We reached the cemetery in Naalehu, a place which calls itself the southernmost town in the United States, after having been on the road for about four hours. And as often happens with kids, just 20 minutes into the drive they were already complaining about being hungry.
Luckily the southernmost town in the U.S. is home to the Punaluu Bake Shop, which bills itself as the southernmost bakery in the U.S. So, we stopped for the southernmost lunch in the U.S. Our pit stop also provided us with directions to to the cemetery, less than a mile away.
A right and a left turn later, and we were ready to begin our headstone search. We knew what to look for because Megan had located a photo online of her grandmother’s headstone. We wandered around a while, tried our best to not step on anyone’s graves, and eventually found the headstone with the name we were looking for:
Sarah Sam Oi Tamondong. June 2, 1920-March 8, 2000.
This was the string tying Sarah, dead nearly 20 years, to Megan, myself and our daughters. Here was Megan’s grandmother, a woman who never knew of her granddaughter’s existence. Yet, without her, Megan wouldn’t be here today and we wouldn’t have been in this place, the southernmost cemetery in the U.S., tying generations of a family together.
Our day of family reunions wasn’t done.
Before we left for Hawaii, a cousin told us that Sarah had a daughter named Winifred Yokoyama, who was the keeper of Megan’s family’s history, and who lived in the nearby town of Pahala. Speaking with her could help answer a lot of the questions we had. But, there were two spanners in the works with this plan.
First, we didn’t know where exactly Winifred lived in Pahala. Second, because Winifred’s phone number was unlisted, we hadn’t been able to reach her before we began our Big Island adventure. As such, she had no idea we might be showing up at her door, if we could even find it.
Pahala is a town of about 1,200 people.

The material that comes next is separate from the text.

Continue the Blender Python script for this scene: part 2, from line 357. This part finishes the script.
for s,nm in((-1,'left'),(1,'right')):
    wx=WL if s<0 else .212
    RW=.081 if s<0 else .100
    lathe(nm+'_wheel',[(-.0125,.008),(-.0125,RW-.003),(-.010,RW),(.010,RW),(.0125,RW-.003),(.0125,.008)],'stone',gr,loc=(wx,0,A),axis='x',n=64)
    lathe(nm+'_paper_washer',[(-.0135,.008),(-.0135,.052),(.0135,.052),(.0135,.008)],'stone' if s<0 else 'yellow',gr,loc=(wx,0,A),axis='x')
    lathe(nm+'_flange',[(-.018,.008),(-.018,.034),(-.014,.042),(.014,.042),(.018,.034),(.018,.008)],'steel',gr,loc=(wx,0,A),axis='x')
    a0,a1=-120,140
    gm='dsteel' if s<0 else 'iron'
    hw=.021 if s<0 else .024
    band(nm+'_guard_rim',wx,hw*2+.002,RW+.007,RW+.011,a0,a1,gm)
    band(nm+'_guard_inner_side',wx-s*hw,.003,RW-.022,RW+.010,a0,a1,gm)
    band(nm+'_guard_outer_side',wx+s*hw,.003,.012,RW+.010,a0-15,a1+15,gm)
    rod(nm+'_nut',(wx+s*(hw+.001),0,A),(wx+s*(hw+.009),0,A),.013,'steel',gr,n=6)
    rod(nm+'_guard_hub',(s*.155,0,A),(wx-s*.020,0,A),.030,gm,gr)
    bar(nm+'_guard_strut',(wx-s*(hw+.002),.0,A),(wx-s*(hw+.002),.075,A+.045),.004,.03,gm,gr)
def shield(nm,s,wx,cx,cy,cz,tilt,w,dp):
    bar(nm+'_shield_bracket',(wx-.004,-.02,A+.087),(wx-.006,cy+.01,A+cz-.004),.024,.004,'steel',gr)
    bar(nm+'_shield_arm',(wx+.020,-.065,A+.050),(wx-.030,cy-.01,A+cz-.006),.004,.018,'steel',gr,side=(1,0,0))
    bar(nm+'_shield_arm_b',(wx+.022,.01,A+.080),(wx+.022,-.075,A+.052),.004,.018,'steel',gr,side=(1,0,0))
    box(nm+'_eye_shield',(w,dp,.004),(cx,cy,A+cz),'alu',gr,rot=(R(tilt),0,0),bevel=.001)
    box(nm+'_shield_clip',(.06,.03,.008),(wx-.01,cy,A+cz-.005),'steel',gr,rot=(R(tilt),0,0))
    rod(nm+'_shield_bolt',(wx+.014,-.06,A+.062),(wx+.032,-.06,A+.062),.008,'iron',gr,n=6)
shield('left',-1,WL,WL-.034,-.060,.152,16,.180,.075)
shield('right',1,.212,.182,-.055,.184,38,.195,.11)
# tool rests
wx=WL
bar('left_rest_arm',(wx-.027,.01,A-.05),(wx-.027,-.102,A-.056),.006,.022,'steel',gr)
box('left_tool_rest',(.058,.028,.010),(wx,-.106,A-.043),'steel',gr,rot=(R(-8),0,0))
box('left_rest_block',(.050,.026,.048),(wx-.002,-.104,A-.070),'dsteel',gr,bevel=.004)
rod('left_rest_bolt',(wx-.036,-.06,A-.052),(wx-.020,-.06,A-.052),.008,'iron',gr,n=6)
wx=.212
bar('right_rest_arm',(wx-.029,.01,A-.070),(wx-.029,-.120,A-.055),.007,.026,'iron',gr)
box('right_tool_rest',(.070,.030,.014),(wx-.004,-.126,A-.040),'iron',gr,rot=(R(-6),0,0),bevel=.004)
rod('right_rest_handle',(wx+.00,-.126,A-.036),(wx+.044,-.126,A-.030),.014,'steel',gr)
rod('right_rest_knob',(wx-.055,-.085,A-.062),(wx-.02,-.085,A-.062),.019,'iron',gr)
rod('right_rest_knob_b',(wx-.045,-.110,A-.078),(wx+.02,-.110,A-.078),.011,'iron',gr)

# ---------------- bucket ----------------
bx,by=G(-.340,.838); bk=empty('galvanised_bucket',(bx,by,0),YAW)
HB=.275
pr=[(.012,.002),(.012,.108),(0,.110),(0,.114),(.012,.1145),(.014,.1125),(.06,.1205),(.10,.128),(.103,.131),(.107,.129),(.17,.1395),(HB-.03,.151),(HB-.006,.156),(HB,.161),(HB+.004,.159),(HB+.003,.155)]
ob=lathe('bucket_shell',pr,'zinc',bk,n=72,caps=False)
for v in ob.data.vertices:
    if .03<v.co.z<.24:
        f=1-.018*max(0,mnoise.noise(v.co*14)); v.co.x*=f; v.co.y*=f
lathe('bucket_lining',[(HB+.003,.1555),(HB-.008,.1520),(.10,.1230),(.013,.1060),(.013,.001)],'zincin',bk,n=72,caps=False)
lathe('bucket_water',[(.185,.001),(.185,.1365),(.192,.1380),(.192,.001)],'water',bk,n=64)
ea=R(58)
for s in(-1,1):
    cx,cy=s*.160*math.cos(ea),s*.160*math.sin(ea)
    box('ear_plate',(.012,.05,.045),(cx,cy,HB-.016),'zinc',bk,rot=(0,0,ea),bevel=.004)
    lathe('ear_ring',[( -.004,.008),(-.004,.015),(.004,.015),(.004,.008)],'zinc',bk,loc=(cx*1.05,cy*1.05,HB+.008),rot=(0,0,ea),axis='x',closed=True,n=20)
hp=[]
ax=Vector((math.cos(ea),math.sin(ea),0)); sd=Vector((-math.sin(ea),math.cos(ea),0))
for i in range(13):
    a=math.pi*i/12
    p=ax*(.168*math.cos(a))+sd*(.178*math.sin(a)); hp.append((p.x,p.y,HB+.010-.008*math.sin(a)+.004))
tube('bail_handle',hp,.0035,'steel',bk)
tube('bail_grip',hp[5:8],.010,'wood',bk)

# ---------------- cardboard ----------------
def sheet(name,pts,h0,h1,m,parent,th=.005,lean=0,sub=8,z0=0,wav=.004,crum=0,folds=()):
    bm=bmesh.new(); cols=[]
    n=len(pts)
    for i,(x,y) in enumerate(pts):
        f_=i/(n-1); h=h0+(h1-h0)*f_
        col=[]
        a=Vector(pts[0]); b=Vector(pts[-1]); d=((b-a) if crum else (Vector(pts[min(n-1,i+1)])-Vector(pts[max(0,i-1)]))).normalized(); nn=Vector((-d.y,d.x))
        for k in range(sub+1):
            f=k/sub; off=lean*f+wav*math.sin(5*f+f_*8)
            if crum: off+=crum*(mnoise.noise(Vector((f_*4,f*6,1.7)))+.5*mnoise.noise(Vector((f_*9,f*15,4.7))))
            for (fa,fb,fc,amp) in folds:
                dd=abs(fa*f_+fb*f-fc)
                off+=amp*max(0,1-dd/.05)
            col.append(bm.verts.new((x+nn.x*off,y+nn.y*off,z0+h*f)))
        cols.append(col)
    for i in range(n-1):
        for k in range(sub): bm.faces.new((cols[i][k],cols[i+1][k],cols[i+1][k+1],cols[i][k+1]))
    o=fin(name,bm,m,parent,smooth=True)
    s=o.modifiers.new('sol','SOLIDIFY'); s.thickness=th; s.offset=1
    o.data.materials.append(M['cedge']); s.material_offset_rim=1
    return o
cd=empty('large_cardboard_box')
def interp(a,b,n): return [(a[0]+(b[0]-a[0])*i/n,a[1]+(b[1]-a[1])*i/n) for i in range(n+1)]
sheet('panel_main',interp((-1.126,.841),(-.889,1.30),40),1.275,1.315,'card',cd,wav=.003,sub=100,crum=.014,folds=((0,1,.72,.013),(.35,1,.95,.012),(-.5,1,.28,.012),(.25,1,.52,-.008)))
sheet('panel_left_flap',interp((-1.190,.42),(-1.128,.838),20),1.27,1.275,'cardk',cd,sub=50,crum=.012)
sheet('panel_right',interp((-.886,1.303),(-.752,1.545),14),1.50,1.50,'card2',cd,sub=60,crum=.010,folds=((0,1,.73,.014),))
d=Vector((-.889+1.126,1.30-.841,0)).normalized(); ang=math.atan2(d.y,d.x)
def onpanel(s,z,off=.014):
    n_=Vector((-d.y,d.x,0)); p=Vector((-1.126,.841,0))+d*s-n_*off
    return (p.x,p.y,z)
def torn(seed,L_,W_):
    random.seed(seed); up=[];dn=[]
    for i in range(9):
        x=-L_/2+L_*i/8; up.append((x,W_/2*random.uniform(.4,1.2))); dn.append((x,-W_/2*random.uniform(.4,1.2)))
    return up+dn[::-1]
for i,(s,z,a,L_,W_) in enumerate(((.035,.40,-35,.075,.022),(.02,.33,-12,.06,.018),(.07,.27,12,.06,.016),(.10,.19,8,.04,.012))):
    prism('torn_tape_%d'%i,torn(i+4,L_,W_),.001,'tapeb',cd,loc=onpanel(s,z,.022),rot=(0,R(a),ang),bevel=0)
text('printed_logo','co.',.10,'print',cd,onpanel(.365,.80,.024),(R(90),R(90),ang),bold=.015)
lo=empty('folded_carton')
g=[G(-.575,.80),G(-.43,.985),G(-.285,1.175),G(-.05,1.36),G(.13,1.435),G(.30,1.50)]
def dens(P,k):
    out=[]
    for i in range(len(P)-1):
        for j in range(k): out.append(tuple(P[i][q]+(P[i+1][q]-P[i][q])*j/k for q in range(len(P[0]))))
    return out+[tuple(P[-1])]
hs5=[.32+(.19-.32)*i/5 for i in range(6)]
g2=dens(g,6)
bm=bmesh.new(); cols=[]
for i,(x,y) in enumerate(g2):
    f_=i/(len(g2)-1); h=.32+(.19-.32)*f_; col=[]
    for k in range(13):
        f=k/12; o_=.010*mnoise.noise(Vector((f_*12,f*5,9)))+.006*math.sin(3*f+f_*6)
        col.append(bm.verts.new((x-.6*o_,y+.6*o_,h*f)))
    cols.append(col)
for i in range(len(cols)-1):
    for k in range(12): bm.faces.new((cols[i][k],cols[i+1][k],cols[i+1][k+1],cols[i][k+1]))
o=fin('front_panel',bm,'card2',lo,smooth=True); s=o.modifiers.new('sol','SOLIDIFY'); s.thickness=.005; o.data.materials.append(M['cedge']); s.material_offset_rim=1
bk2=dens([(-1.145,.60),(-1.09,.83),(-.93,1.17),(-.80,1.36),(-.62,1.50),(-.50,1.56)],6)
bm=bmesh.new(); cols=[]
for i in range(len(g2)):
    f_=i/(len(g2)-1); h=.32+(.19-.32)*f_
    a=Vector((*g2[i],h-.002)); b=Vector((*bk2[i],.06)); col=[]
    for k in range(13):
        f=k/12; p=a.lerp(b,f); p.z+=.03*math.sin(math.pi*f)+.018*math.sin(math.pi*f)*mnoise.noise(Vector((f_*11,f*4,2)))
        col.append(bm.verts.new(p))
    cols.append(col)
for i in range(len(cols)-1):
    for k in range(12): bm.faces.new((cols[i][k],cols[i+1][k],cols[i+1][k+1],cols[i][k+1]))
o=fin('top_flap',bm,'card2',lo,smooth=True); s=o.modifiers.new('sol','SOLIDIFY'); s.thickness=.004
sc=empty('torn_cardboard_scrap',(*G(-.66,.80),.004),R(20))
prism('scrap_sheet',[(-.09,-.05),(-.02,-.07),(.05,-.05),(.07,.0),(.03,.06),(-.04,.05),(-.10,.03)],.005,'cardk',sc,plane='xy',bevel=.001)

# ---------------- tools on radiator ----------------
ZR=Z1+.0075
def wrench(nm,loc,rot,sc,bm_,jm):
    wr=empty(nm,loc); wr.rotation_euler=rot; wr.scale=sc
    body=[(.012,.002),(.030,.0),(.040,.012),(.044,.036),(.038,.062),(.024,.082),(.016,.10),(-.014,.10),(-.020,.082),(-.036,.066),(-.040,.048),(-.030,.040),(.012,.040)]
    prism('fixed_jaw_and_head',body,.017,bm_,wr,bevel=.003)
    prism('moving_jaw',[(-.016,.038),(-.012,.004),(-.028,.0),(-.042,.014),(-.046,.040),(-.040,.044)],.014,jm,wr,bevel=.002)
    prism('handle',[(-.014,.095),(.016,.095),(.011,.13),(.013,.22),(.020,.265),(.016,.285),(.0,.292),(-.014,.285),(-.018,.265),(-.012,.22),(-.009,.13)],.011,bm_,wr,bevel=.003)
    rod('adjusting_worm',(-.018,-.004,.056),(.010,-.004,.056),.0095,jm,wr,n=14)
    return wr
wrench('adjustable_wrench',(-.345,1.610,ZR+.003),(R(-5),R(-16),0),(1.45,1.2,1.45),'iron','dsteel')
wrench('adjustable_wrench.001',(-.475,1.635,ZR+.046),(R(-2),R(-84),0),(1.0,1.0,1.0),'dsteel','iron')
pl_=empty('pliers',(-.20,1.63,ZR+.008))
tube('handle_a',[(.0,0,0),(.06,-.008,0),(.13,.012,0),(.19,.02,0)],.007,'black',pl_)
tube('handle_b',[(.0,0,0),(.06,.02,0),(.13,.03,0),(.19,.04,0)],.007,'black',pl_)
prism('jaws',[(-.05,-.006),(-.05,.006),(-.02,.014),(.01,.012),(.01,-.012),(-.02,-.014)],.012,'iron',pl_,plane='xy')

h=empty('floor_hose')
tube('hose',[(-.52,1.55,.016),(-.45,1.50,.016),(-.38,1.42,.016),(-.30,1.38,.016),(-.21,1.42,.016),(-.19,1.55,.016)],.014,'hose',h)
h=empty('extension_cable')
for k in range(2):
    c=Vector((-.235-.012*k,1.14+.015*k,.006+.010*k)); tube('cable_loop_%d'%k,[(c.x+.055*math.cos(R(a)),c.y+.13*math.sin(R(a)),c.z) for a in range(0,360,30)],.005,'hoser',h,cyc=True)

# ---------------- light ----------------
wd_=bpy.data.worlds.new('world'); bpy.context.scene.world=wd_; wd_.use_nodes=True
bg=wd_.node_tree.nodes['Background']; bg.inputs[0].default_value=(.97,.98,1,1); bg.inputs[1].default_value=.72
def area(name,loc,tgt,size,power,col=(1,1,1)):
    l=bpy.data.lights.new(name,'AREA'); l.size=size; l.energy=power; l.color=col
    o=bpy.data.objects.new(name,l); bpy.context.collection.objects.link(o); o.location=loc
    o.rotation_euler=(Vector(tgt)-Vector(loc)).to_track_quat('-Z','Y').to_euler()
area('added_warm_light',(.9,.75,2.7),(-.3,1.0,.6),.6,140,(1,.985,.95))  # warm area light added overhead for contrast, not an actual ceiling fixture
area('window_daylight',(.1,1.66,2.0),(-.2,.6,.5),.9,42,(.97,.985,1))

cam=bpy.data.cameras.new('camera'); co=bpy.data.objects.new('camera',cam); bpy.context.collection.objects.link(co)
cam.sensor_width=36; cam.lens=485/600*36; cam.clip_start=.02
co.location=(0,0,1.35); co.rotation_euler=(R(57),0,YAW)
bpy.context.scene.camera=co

And in my experience, everyone knows everyone in towns of that size. We stopped at the small-town grocery store, and within minutes, one of the clerks was sharing with four out-of-town strangers the street and house where Winifred lived and the fact that her husband, Melvin, came into the grocery store every morning around 6 to get a cup of coffee.

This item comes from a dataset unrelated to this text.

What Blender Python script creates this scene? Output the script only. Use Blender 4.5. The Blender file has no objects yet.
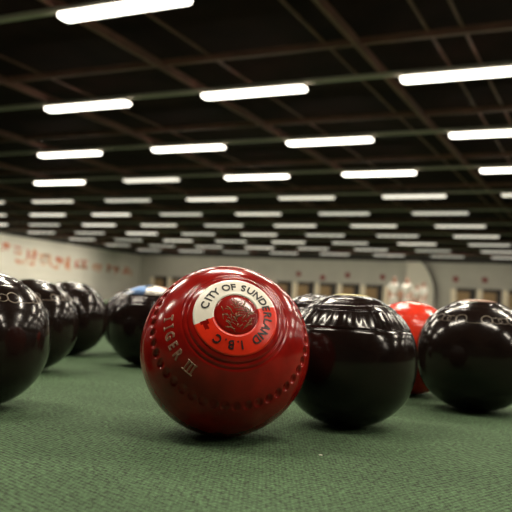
import bpy, bmesh, math, random
from mathutils import Vector, Matrix
random.seed(7)
PI = math.pi
S = bpy.context.scene
COL = S.collection

# ------------------------------------------------------------------ camera numbers
YAW, PITCH, ROLL, FPX = -0.451791, 0.068792, 0.0568989, 739.55
HC = 0.1025                 # lens height above the green
H = 3.4                     # lamp height above the lens
cy_, sy_, cp_, sp_ = math.cos(YAW), math.sin(YAW), math.cos(PITCH), math.sin(PITCH)
_f = Vector((sy_*cp_, cy_*cp_, sp_)); _r = Vector((cy_, -sy_, 0)); _u = _r.cross(_f)
cr_, sr_ = math.cos(ROLL), math.sin(ROLL)
RIGHT = cr_*_r + sr_*_u; UP = -sr_*_r + cr_*_u; FWD = _f
CAM = Vector((0, 0, HC))

def ray(x, y):
    return RIGHT*((x-256)/FPX) - UP*((y-256)/FPX) + FWD

def pix(p):
    d = Vector(p)-CAM
    k = d.dot(FWD)
    if k <= 0.01: return None
    return 256+FPX*d.dot(RIGHT)/k, 256-FPX*d.dot(UP)/k

# ------------------------------------------------------------------ materials
def mat(name, color, rough=0.5, spec=0.5, coat=0.0, metallic=0.0, noise=0.0, nscale=20, bump=0.0, bscale=200):
    m = bpy.data.materials.new(name); m.use_nodes = True
    nt = m.node_tree; b = nt.nodes['Principled BSDF']
    b.inputs['Base Color'].default_value = (*color, 1)
    b.inputs['Roughness'].default_value = rough
    b.inputs['Specular IOR Level'].default_value = spec
    b.inputs['Coat Weight'].default_value = coat
    b.inputs['Coat Roughness'].default_value = 0.04
    b.inputs['Metallic'].default_value = metallic
    tc = nt.nodes.new('ShaderNodeTexCoord')
    if noise > 0:
        n = nt.nodes.new('ShaderNodeTexNoise'); n.inputs['Scale'].default_value = nscale; n.inputs['Detail'].default_value = 5
        nt.links.new(tc.outputs['Object'], n.inputs['Vector'])
        r = nt.nodes.new('ShaderNodeValToRGB')
        r.color_ramp.elements[0].position = 0.3; r.color_ramp.elements[1].position = 0.7
        r.color_ramp.elements[0].color = (*[c*(1-noise) for c in color], 1)
        r.color_ramp.elements[1].color = (*[min(1, c*(1+noise)) for c in color], 1)
        nt.links.new(n.outputs['Fac'], r.inputs['Fac']); nt.links.new(r.outputs['Color'], b.inputs['Base Color'])
    if bump > 0:
        n2 = nt.nodes.new('ShaderNodeTexNoise'); n2.inputs['Scale'].default_value = bscale; n2.inputs['Detail'].default_value = 3
        nt.links.new(tc.outputs['Object'], n2.inputs['Vector'])
        bp = nt.nodes.new('ShaderNodeBump'); bp.inputs['Strength'].default_value = bump; bp.inputs['Distance'].default_value = 0.001
        nt.links.new(n2.outputs['Fac'], bp.inputs['Height']); nt.links.new(bp.outputs['Normal'], b.inputs['Normal'])
    return m

def emis(name, color, strength):
    m = mat(name, (0.8, 0.78, 0.72), 0.4)
    b = m.node_tree.nodes['Principled BSDF']
    b.inputs['Emission Color'].default_value = (*color, 1); b.inputs['Emission Strength'].default_value = strength
    return m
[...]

A couple of left and right turns later and we were at the home of Winifred and Melvin Yokoyama. Megan knocked on the door. Melvin answered, and within seconds, Winifred was there facing Megan.
Megan did the only thing she could in that situation: “Hi,” she said. “My name’s Megan Crum. I think we are related.”
Megan explained who her grandmother was, and Winifred’s face turned from one of “Who is this stranger?” to “I see it now!” She invited us inside.
For more than an hour, we sat and talked about family connections. Megan and Winnie, as Winifred told us to call her, began sharing tales and pieces of information about the family.
It was a day of revelations on both sides. Sarah had been married three times and had 15 children, but Winnie and her siblings knew little about their mother’s previous marriages. In fact, Winnie hadn’t learned about Megan’s birth father, Curtis, or her other four half-siblings until another half-brother introduced himself at Sarah’s funeral in 2000. It suddenly made sense how Winnie could so easily accept an unknown niece showing up unannounced with her husband and kids on her front step on a random Friday night.
We took pictures. Megan and Winnie shared notes and contact information. And Winnie gave Megan a photo of Sarah; it was the first time Megan had ever seen her grandmother.
We made plans to see Winnie and Melvin, again next year, when Winnie’s brother gets married on the Big Island. The evening grew dark, and we still had a long drive back to Waikoloa. We needed to get back on the road; yet, it was tough to pull away.
But after a day of familial discovery, we now have some Big Island ties that will bring us back.